[start]
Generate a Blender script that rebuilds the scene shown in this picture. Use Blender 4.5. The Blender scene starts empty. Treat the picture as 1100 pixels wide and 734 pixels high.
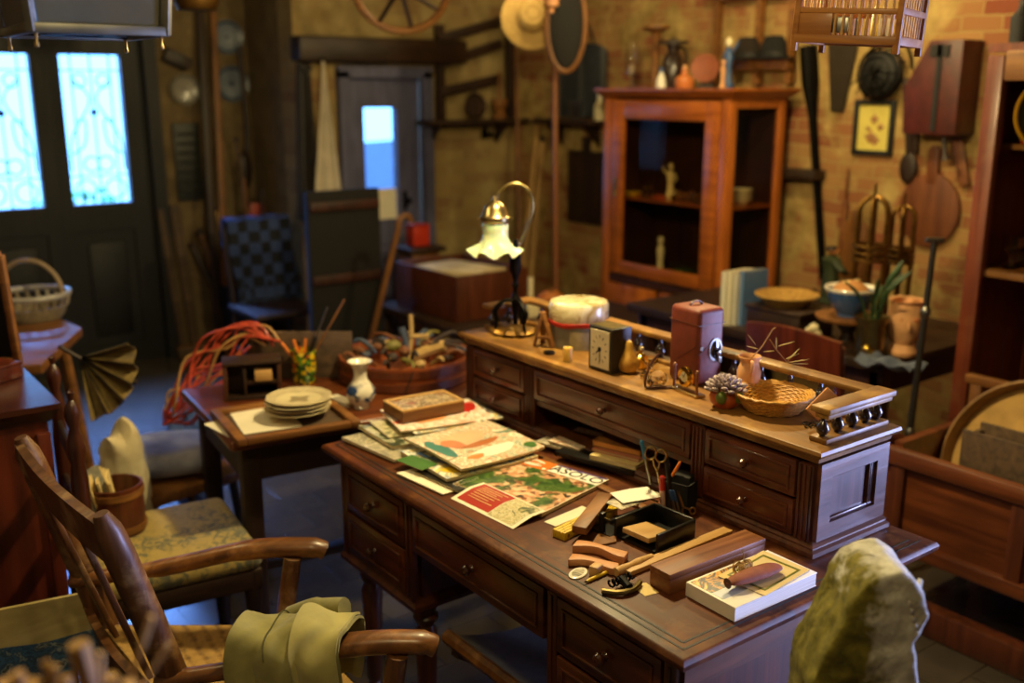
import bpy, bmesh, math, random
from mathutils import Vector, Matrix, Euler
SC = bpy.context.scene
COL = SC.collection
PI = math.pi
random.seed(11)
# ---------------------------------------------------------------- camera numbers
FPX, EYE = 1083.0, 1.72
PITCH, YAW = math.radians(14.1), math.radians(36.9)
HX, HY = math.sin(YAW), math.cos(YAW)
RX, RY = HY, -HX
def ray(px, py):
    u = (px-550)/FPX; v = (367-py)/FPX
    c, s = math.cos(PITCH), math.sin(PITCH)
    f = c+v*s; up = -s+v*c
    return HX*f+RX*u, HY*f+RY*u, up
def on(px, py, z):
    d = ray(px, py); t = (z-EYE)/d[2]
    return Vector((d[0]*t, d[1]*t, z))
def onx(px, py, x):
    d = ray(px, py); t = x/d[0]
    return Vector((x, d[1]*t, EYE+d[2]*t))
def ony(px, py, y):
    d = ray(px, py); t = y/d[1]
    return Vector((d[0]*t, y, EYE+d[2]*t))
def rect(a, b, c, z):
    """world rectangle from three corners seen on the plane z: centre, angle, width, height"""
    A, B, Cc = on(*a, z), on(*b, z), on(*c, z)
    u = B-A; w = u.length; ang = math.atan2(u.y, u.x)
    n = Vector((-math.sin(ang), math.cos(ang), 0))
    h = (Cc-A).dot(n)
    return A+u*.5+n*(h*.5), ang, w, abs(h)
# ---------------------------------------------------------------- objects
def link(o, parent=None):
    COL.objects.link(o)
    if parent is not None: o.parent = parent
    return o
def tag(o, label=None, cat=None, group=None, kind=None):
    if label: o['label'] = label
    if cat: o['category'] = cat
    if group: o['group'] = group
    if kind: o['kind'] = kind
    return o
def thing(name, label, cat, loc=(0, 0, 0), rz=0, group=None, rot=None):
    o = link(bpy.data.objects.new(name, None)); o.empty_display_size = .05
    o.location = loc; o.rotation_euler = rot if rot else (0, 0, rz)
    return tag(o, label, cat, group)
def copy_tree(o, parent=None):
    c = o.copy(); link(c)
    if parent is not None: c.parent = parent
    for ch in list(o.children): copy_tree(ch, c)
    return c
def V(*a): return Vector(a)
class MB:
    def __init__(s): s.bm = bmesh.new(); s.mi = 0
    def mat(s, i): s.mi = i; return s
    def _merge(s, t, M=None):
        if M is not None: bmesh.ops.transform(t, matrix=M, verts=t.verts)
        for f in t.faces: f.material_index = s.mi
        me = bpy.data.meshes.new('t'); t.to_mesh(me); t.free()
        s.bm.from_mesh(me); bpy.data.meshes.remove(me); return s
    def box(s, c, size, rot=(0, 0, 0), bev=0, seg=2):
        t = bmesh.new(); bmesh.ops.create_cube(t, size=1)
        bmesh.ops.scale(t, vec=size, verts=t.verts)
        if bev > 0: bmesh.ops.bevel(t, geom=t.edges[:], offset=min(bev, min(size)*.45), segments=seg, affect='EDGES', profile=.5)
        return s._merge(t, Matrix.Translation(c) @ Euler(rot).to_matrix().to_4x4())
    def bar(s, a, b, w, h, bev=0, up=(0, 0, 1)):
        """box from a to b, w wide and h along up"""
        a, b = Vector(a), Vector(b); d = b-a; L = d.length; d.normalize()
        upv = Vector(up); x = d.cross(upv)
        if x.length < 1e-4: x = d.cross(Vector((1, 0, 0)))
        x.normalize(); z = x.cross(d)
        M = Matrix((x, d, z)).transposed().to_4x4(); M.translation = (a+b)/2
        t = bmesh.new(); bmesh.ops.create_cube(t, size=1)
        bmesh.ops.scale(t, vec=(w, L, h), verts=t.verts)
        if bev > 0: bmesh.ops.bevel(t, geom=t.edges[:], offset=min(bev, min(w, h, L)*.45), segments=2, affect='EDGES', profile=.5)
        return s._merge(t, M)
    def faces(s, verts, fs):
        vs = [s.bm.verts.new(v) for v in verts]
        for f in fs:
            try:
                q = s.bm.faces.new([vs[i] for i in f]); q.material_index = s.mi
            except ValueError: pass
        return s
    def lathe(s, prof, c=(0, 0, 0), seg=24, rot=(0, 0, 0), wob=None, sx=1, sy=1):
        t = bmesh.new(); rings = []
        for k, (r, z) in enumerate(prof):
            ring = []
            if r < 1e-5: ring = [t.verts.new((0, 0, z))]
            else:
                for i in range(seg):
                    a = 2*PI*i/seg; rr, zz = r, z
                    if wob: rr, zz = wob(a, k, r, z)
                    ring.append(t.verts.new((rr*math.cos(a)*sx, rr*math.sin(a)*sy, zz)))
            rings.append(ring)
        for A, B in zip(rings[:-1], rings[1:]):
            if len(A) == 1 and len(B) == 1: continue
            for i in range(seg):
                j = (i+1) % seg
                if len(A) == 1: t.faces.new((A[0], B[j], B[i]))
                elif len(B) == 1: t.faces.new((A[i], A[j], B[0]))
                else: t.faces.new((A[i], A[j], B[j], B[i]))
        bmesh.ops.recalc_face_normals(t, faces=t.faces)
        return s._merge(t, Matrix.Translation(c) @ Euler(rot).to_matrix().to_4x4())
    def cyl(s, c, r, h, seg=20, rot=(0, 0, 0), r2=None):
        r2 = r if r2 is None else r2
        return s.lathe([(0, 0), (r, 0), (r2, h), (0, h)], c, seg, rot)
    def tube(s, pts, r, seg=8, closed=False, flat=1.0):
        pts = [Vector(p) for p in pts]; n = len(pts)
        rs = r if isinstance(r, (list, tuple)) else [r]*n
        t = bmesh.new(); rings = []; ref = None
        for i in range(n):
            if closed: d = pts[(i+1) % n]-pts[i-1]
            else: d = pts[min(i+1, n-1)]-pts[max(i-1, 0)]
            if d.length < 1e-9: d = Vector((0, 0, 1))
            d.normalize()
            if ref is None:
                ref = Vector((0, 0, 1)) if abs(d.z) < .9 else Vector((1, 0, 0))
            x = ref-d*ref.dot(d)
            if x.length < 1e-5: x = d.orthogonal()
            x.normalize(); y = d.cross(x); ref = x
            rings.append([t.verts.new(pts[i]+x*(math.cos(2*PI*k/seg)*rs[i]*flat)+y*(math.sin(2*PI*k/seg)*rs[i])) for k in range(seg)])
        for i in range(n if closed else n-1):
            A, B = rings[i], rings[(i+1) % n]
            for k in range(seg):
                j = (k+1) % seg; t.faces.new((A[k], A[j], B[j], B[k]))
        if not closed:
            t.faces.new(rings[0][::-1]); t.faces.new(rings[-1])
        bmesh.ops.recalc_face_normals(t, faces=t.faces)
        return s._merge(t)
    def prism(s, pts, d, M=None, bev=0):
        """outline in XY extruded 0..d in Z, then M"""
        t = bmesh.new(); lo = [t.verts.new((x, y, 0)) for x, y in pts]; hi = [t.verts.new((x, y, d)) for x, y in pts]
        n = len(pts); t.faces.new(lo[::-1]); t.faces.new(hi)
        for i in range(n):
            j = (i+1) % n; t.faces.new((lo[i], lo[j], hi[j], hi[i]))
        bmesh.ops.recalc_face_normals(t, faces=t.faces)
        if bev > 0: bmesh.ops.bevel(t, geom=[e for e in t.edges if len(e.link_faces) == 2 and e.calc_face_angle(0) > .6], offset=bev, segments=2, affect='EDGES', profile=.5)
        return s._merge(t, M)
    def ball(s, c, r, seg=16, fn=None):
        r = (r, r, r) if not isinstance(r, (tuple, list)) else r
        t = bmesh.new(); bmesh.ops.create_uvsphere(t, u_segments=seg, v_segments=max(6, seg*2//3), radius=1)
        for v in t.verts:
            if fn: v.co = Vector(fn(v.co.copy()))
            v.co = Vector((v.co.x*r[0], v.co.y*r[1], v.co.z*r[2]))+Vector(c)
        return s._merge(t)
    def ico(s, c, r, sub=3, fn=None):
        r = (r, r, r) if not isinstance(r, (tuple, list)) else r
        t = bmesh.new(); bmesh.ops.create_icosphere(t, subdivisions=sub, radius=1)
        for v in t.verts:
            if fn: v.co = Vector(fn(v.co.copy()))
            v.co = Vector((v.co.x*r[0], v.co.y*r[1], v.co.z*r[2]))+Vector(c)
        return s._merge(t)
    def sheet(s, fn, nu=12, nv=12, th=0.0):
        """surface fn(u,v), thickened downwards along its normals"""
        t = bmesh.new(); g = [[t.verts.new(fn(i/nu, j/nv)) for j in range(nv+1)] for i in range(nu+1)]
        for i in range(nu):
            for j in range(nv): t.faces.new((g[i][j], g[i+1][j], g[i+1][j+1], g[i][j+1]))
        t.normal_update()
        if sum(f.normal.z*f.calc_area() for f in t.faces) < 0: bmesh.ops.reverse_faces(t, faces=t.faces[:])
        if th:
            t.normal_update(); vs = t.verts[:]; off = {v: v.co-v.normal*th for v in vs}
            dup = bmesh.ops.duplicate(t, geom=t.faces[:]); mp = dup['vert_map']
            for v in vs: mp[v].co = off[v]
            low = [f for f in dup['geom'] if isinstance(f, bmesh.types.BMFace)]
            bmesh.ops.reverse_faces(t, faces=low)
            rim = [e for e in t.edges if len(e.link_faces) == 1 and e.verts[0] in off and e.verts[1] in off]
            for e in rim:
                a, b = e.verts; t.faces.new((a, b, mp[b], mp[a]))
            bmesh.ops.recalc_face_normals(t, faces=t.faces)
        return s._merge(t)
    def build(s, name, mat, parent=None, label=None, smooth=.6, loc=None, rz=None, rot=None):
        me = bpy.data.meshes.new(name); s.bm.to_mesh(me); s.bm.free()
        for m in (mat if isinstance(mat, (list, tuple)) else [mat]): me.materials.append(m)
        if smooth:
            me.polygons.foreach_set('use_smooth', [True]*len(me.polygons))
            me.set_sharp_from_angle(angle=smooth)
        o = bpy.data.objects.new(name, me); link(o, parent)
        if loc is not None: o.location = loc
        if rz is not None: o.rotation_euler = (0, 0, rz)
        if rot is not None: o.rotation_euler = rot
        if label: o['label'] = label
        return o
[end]
Look through the data and show every line containing "wide".

__Solution for this exercise__.
Generate a Blender script that rebuilds the scene shown in this picture. Use Blender 4.5. The Blender scene starts empty. Treat the picture as 1100 pixels wide and 734 pixels high.
        """box from a to b, w wide and h along up"""